As versões disponíveis no Steam são remasterizadas, com gráficos e comandos novos, voltados aos consoles (e aos ímpios de espírito). Mas dá para trocar para o visual clássico com um clique, e a vantagem é que o segundo jogo, que nunca foi lançado em CD, vem com as mesmas vozes do primeiro. “The Secret of Monkey Island” aqui e “Le Chuck’s Revenge” aqui.
Conquests of the Longbow: The Legend of Robin Hood (Sierra, 1992)
Coloquei “Conquests of the Longbow” nessa lista por razões sentimentais. Foi o primeiro adventure que joguei, o pai de um amigo trouxe de fora com um manual xerocado e não nos deu mais nenhuma informação. Na época, dispúnhamos apenas de “Wing Commander”, que é um excelente jogo, mas já estava enchendo o saco. Ficamos totalmente transtornados com “Conquests”. A graça era ir descobrindo as regras do gênero conforme a gente tentava avançar. Quando terminamos, nossa comemoração deu lugar a revolta, ao percebermos que, mesmo tendo atingido o fim, não havíamos feito muita coisa no caminho, e o herói acabava enforcado. Desnecessário dizer que ficamos meses e meses até virar “Conquests” com todos os pontos (cada ação “correta” no jogo vira um ponto, expediente comum da Sierra). Anos depois, num arroubo de sentimentalismo, mandei um e-mail à autora, acho que a única carta de fã que escrevi na vida. Não sei bem o que mexeu comigo, mas nunca mais parei de jogar adventures. Todavia, para além da nostalgia, “Conquests” é um jogão, com uma trama longa e intricada, além de vasta pesquisa histórica. E várias das partes ocorrem em tempo real: é preciso estar em determinado lugar, em determinada hora para falar com fulano e assim por diante.

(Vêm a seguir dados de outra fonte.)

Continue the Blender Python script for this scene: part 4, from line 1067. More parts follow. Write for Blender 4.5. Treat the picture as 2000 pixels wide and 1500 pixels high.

“Conquests of the Longbow” jamais será relançado. Não vendeu tanto e a criadora abandonou há tempos o mundo dos jogos. Ele cai, portanto, na categoria abandonware, uma espécie de limbo legal, em que o jogo pertence a uma empresa, que por sua vez já abriu mão dele. Tudo isso para dizer que o jogo está disponível aqui, no Abandonia. É preciso usar o DOSBox, e alguns quebra-cabeças exigem o manual (disponível no mesmo link). O DOSBox é um pouco chato, mas seguindo esse guia, vai dar tudo certo.